Langkah strategis ini merupakan bagian dari upaya percepatan digitalisasi nasional sesuai arahan Presiden Prabowo Subianto dalam pidato pelantikannya. Transformasi digital yang dikedepankan oleh pemerintah menjadi fondasi utama dalam mendongkrak pertumbuhan ekonomi rakyat, dengan menekankan pentingnya penataan infrastruktur digital untuk meningkatkan kesejahteraan dan daya saing nasional.
Data dari Direktorat Jenderal Infrastruktur Digital Kementerian Komdigi menunjukkan bahwa sekitar 86 persen sekolah (190.000 unit) belum memiliki akses internet tetap, 75 persen puskesmas (7.800 unit) belum terhubung secara optimal, serta 32.000 kantor desa masih berada di zona blank spot.
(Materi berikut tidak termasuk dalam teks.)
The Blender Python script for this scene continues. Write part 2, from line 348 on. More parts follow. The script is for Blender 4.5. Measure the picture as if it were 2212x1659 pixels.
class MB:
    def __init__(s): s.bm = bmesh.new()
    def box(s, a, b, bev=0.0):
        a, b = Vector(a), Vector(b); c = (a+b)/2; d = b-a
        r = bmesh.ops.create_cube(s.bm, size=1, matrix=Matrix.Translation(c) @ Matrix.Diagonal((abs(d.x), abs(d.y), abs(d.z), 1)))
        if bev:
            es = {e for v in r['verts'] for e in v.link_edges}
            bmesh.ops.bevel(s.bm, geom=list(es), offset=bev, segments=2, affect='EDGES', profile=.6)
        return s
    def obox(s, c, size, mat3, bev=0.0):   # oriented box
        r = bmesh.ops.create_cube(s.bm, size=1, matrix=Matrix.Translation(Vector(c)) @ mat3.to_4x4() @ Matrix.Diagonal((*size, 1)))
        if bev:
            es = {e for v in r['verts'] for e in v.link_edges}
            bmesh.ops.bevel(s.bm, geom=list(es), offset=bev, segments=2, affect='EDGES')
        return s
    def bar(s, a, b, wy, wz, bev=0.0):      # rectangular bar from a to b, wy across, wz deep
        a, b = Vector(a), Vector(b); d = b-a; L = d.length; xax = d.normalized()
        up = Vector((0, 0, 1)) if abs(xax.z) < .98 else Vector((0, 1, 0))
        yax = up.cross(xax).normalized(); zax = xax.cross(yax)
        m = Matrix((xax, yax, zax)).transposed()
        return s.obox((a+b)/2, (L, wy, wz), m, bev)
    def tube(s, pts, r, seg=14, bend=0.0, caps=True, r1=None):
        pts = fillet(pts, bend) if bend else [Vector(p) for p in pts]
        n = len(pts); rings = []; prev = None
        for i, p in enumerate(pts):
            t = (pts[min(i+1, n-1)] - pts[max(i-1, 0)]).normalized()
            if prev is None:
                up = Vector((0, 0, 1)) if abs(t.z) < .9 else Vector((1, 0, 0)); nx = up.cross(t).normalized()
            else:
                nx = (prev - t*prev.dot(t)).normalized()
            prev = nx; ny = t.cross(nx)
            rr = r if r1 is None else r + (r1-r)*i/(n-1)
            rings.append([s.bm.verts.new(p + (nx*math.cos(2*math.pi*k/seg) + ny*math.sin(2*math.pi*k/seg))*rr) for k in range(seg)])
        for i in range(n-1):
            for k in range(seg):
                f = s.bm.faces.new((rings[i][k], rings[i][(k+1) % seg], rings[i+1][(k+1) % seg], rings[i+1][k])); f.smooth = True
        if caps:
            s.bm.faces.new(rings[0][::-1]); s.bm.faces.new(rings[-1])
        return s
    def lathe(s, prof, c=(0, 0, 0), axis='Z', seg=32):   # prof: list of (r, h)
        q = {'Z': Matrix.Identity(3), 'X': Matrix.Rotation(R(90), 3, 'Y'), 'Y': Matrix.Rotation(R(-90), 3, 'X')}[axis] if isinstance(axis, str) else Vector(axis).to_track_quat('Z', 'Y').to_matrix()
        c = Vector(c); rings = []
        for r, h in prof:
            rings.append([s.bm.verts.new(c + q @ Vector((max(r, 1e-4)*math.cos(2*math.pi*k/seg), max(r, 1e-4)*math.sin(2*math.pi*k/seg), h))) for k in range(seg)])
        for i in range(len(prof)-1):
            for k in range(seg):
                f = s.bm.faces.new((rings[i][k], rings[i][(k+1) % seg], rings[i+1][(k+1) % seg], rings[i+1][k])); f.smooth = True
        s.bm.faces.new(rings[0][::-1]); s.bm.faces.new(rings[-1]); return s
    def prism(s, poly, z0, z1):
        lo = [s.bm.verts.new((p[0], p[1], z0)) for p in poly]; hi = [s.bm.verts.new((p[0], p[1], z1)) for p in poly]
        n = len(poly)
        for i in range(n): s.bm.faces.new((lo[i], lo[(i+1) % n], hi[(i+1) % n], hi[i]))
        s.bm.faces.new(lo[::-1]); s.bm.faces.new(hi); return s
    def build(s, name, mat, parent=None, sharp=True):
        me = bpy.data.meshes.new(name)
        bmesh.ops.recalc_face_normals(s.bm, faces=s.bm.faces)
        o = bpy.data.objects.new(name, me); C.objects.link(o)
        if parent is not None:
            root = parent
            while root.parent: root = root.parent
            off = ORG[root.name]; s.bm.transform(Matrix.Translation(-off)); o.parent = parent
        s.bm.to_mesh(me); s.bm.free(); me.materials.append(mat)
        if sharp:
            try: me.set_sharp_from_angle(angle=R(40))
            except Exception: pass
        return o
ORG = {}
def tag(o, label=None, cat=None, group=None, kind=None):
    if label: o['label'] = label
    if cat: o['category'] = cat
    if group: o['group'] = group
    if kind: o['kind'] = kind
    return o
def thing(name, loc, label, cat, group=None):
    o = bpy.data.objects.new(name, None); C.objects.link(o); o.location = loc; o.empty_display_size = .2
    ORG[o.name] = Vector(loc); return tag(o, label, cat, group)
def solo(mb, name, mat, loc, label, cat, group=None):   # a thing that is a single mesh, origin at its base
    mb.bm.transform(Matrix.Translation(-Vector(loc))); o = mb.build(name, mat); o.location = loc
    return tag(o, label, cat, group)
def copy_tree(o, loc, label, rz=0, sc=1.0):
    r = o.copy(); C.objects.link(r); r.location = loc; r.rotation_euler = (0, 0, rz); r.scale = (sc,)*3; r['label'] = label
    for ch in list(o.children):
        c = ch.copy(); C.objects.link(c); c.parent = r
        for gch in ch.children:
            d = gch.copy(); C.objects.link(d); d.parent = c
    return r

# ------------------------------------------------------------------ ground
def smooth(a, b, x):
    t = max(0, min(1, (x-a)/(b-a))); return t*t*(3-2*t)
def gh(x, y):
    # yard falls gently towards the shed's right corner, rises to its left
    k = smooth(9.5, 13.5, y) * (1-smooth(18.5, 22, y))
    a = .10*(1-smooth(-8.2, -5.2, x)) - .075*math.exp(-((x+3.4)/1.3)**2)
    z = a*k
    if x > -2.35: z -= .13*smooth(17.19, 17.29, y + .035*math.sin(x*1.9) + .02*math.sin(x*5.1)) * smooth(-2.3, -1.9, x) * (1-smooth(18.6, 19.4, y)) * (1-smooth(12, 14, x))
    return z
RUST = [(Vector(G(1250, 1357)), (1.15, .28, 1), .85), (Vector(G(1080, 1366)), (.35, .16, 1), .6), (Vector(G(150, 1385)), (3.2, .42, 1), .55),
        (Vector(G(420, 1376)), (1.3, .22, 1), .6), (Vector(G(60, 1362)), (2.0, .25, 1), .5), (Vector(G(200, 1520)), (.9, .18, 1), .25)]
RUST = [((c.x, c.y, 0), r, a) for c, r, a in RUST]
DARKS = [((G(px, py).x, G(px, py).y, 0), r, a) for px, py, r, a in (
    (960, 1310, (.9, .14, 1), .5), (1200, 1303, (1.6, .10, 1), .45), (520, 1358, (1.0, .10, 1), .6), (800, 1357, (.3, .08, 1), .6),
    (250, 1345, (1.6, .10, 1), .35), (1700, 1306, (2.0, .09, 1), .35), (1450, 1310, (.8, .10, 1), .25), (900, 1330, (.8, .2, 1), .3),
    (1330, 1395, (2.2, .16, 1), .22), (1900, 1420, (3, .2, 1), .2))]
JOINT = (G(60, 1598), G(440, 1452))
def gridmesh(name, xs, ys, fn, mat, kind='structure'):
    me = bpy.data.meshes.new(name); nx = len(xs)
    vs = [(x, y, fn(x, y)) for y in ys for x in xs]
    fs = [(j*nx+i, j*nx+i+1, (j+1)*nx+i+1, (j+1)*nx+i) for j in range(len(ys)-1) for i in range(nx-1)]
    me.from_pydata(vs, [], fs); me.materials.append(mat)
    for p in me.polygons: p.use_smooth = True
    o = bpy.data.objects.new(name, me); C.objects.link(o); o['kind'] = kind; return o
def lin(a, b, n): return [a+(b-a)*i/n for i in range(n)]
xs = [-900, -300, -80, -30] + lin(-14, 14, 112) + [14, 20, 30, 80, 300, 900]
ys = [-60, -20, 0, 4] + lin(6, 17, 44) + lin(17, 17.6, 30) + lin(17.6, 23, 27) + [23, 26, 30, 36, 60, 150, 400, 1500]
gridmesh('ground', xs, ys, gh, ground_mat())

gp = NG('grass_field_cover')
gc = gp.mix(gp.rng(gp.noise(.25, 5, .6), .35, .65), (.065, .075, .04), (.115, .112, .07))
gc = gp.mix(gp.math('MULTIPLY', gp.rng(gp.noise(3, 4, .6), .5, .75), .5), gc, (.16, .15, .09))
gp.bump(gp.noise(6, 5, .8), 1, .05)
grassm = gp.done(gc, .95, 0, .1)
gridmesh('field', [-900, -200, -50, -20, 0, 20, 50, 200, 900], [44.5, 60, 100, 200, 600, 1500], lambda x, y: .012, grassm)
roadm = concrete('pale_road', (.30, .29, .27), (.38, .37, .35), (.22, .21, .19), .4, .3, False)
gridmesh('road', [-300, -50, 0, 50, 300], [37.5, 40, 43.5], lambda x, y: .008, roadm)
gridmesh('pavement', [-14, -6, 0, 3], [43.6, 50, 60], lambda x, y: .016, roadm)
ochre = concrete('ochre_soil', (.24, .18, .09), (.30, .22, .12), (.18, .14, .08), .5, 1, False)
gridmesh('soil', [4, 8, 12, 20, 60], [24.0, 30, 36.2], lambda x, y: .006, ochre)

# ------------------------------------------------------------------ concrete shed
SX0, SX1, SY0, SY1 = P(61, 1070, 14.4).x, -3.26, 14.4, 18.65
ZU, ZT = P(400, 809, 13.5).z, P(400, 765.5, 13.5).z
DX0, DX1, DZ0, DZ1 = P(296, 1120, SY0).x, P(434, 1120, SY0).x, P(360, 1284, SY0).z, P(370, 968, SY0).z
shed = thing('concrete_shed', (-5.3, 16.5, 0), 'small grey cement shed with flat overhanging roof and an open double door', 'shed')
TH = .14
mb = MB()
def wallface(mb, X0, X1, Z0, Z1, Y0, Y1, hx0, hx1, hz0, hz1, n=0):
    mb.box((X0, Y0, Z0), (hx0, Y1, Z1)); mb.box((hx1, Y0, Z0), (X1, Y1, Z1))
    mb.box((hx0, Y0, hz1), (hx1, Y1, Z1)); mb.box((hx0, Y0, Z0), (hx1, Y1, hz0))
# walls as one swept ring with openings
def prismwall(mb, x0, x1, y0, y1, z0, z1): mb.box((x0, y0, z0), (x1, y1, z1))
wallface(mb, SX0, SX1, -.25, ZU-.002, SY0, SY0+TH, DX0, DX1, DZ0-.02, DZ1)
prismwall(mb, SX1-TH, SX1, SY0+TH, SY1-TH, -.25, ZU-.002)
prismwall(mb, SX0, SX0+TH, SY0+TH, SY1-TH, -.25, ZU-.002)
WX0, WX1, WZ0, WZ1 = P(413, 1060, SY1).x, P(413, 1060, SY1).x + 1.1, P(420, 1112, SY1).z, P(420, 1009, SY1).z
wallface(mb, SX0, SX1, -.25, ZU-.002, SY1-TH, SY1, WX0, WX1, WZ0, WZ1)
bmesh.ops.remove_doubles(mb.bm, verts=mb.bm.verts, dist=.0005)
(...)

Selain itu, penetrasi fixed broadband baru mencapai 21,31 persen di kalangan rumah tangga, menandakan kebutuhan mendesak untuk memperluas konektivitas di area yang masih tertinggal.
Untuk mendukung program ini, pemerintah telah menyiapkan alokasi spektrum baru yang akan didistribusikan secara transparan kepada operator seluler nasional melalui model jaringan open access.
Kebijakan ini mengharuskan pemegang izin untuk membuka infrastrukturnya bagi penyelenggara lain, sehingga menciptakan lingkungan persaingan yang sehat dan meningkatkan kesiapan industri dalam menyediakan layanan berkualitas dengan harga terjangkau.
“Ini adalah langkah kami dalam memastikan bahwa setiap kebijakan spektrum tidak hanya mengutamakan aspek regulasi, tapi juga membuka ruang seluas-luasnya untuk keterlibatan dan kesiapan industri,” jelas Meutya.
Proses seleksi operator, yang telah melalui konsultasi industri intensif selama lebih dari satu bulan, dijadwalkan dimulai tahun ini dengan mekanisme yang transparan dan akuntabel. Proses ini dirancang untuk memastikan bahwa setiap operator seluler yang terlibat memiliki kesiapan teknologi yang mumpuni serta komitmen kuat dalam menyediakan layanan berkualitas tinggi kepada masyarakat.
Setiap tahap evaluasi akan menitikberatkan pada integritas operasional, dengan penekanan pada inovasi dan penyediaan konektivitas digital yang handal, khususnya di wilayah yang masih tertinggal infrastrukturnya.
Pemerintah telah mengumpulkan berbagai masukan dari para pemangku kepentingan dalam industri telekomunikasi, sehingga skema seleksi ini tidak hanya mengedepankan efisiensi operasional tetapi juga transparansi penuh dalam proses penilaian.